"Geography in Focus"
Association of American Geographers Photo Competition
Winners Announced and Displayed at AAG Annual Meeting in Seattle
The Association of American Geographers (AAG) created the “Geography in Focus” photo competition to celebrate geography and geographers at the 2011 AAG Annual Meeting. Nearly 200 photographs were submitted in three categories: Careers in Geography, Diversity and Inclusion within Geography, and Unique Landscapes and Places. Amateur and professional photographers were encouraged to submit photographs and AAG members and non-members could participate. A panel of four judges assembled by the AAG selected three overall winners and five honorable mentions. Photographs were judged on uniqueness, quality, and relevance to the field of geography. In addition to displaying their photographs at the Annual Meeting, the AAG awarded cash prizes to the winners ($350 to the first place winner, $100 to the second place winner, and $50 to the third place winner).
The winning photographs and honorable mentions are displayed below.
First place
Nicola Gregson, Department of Geography, University of Sheffield (Unique Landscapes and Places)
The foreshore north of Chittagong in Bangladesh is the end of the line for one third of the once mighty ships that carry global trade. There thousands of poorly paid workers break them up to start new lives as steel construction rods for housing, machinery in factories and furniture in homes.
Second place
Jon Bathgate, USDA-Natural Resources Conservation Service (Careers in Geography)
This photo shows Geography Professor Leslie Duram looking over the 300ft cliff at Dun Aengus on the Aran Island of Inishmore, County Galway, Ireland. Professor Duram spent a year at the National University of Ireland at Galway as a Fulbright Scholar.
Third place
Kevin McManigal, University of Montana, Missoula (Diversity and Inclusion within Geography)
Map meeting with Mongolian nomad family in their ger, just south of the Turgen Mountains. This research retraced the 1910 Royal Geographical Society expedition to the range and repeated their photographs in order to investigate a century of glacial change.
Honorable Mention
Aliyu Barau, Universiti Teknologi Malaysia (Unique Landscapes and Places)
The picture shows a weathered grantic rock at Rurum , Southern Kano, Nigeria. It depicts coupling of human and nature system in Africa. From bottom to top, the picture shows arable/pasture land, hamlet, trees and shattered hill. It symbolises sustainability of rural Africa through land, food, animals and shelter.
Jon J. Kedrowski, Central Washington University (Careers in Geography)
On an early calm, crisp, and cold winter morning on high ridges of the Front Range in Colorado, I caught my colleague in an exceptional background including Greys (14,270'), Torreys (14,267'), and Grizzly (13,500') as we headed out to collect data from one of our high altitude research sites.
Tanushree Chowdhury, Bellevue, WA (Unique Landscapes and Places)
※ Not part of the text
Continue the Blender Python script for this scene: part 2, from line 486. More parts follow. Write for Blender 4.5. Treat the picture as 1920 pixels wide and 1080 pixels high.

This picture was taken in Brown Bluff in the Antarctic peninsula. It was a cold, windy grey day when while cruising in the ocean we happen to see Adelie Penguins enjoying themselves on the blue iceberg. The grayish sky and the blue iceberg provided a surrealism that felt unearthly.
Bradley L. Garrett, Riverside, CA (Unique Landscapes and Places)
Urban exploration, sometimes referred to as recreational trespass, is a practice of researching, discovering and physically exploring temporary, obsolete, abandoned and derelict areas within built environments. I have been conducting ethnographic research with groups of urban explorers in Europe for the past 2 years. This photo was taken at a junction in the Effra Sewer the runs underneath Brixton in London with Yaz and Otter, two urban explorers in London. This sewer was built by Joseph Bazzalgette in the mid-19th century and is considered worldwide to be an engineering wonder, though few have ever seen it.
Tyler Depke, Texas A&M University, Department of Geology and Geophysics (Diversity and Inclusion Within Geography)
At over 13,000ft, Tinku students of Potosí, Bolivia dance in a parade to celebrate the 5th year of autonomy for La Universidad Pública de El Alto. As urban sprawl increases, as many as 36 indigenous groups of Bolivia are learning how to unify while maintaining their heritage.
About the Judges
The panel of judges included:
- David Coronado, Communications Director, Association of American Geographers
- Karen Gibbs, Manager, Strategic Partnerships, National Geographic Society Education Foundation
- Dmitrii Siderov, Associate Professor, Department of Geography, California State University, Long Beach (and coordinator of CSULB's long-running photography contest)
- Ramin Zamanian, Graduate Teaching Associate, Department of Geography, Oklahoma State University (and coordinator of the Landscape Photography Exhibit for the Cultural Geography Specialty Group).